Am Tisch mit den Konzilsvätern
In Rom liefen die Vorbereitungen für die Eröffnung des von Papst Johannes XXIII. am 25. Jänner 1959 nur einige Monate nach seiner Wahl angekündigten Konzils bereits auf Hochtouren. Die erste Konzilssitzung sollte am 11. Oktober 1962 stattfinden. Die Spannungen in der Kurie zwischen den Befürwortern und den Gegnern des Konzils waren unübersehbar. Jene Gruppe in der Kurie, die von Anfang an gegen das Konzil war, wollte ihren Einfluss zumindest bei den laufenden Vorbereitungen für sich nützen. Krätzl wohnte im Priesterkolleg Anima und bekam dadurch hautnah das hier stattfindende Zusammentreffen der deutschsprachigen Konzilsväter mit, deren Erwartungen an das Konzil und an Veränderungen groß waren. Viele Initiativen und Gedanken fanden von hier aus informell den Weg in das Konzilsgeschehen.
In der Anima wohnte auch Kardinal Frings aus Köln, der zu den einflussreichsten Konzilsvätern zählte. Und hier lernte Krätzl auch Frings’ theologischen Berater Joseph Ratzinger kennen. Der junge Dogmatiker setzte sich damals nachdrücklich für eine erneuerte Sicht der Kirche ein und nahm durch seine Beratertätigkeit bei Frings auch Einfluss auf Konzilsergebnisse. Um so mehr erstaunt, ja auch enttäuscht war Krätzl über die später erfolgte konzilskritische Kehrtwendung Ratzingers, vor allem als Präfekt der Glaubenskongregation.

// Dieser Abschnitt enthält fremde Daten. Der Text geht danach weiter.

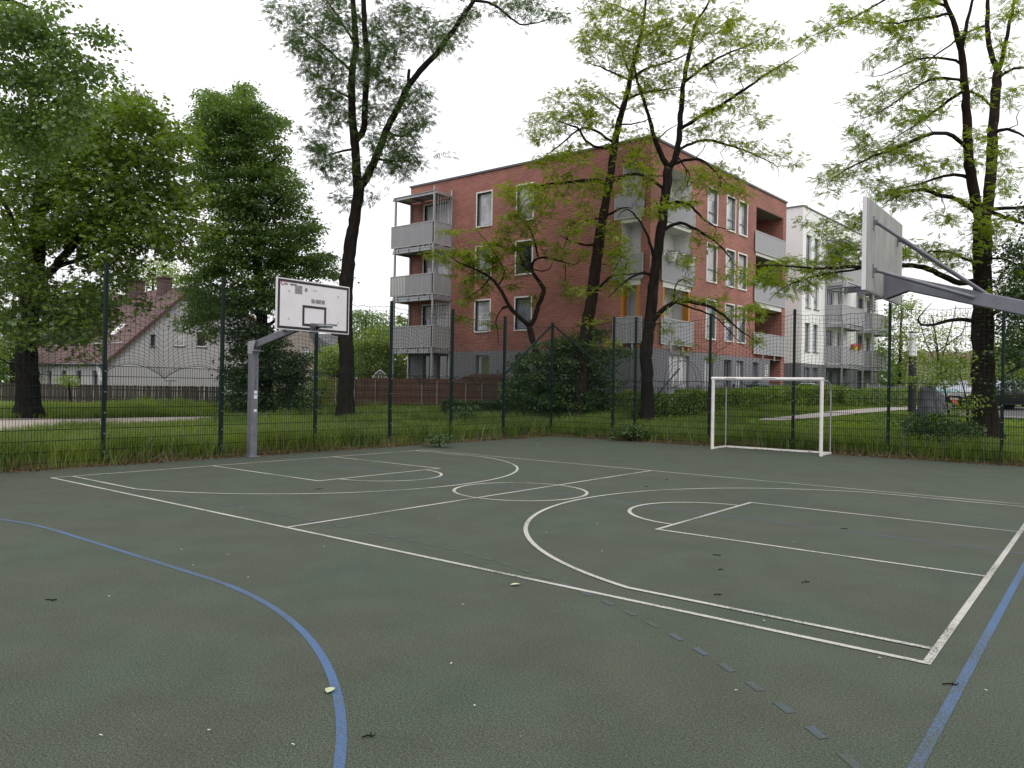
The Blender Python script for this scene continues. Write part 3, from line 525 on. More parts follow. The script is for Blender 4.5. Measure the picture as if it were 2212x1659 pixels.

Intensiv erlebte Helmut Krätzl dann die Konzilseröffnung als Konzilsstenograph. Er hatte sich für die etwas schwierige Aufgabe gemeldet und wurde mit 60 Studenten aus aller Herren Länder in einem Intensivkurs dafür geschult. Die Protokolle wurden dann auf der Schreibmaschine geschrieben. Voll Stolz durften die Stenographen mit den Konzilsvätern am 11. Oktober 1962 in den Petersdom einziehen. Ihre Schreibtische standen direkt neben dem Papstaltar. Es waren nicht nur die verschiedenen Wortmeldungen in der Aula, welche die jungen Priester beeindruckten, sondern auch die Begegnung mit Theologen, die vorher zensuriert worden waren und nun als Berater ihrer Bischöfe auftauchten. Es war eine Zeit, die Helmut Krätzl für sein ganzes Leben prägte. Die Kirche hatte begonnen, trotz aller Bremsversuche, die Zeichen der Zeit wahrzunehmen und einen Sprung in das „Heute“ zu machen.
Im Sprung gehemmt
1963 kam Helmut Krätzl wieder nach Österreich zurück und ging vorerst als Pfarrer nach Laa an der Thaya. 1981 wurde er Generalvikar der Erzdiözese Wien, 1977 erfolgte die Ernennung zum Weihbischof. 1998 erschien sein Buch „Im Sprung gehemmt“, in dem er zusammenfasste „Was mir nach dem Konzil noch alles fehlt“. Krätzl blieb aber seinem Grundsatz treu, die Gedanken und Ziele des Konzils in Vorträgen, Diskussionen und Artikeln im In- und Ausland den Menschen nahezubringen. Als Zeitzeuge dieses bedeutenden kirchlichen Ereignisses wollte er alles in seiner Kraft Stehende tun, um den vom Konzil gewiesenen Weg weiterzugehen und andere davon zu überzeugen, sich ebenfalls dafür einzubringen.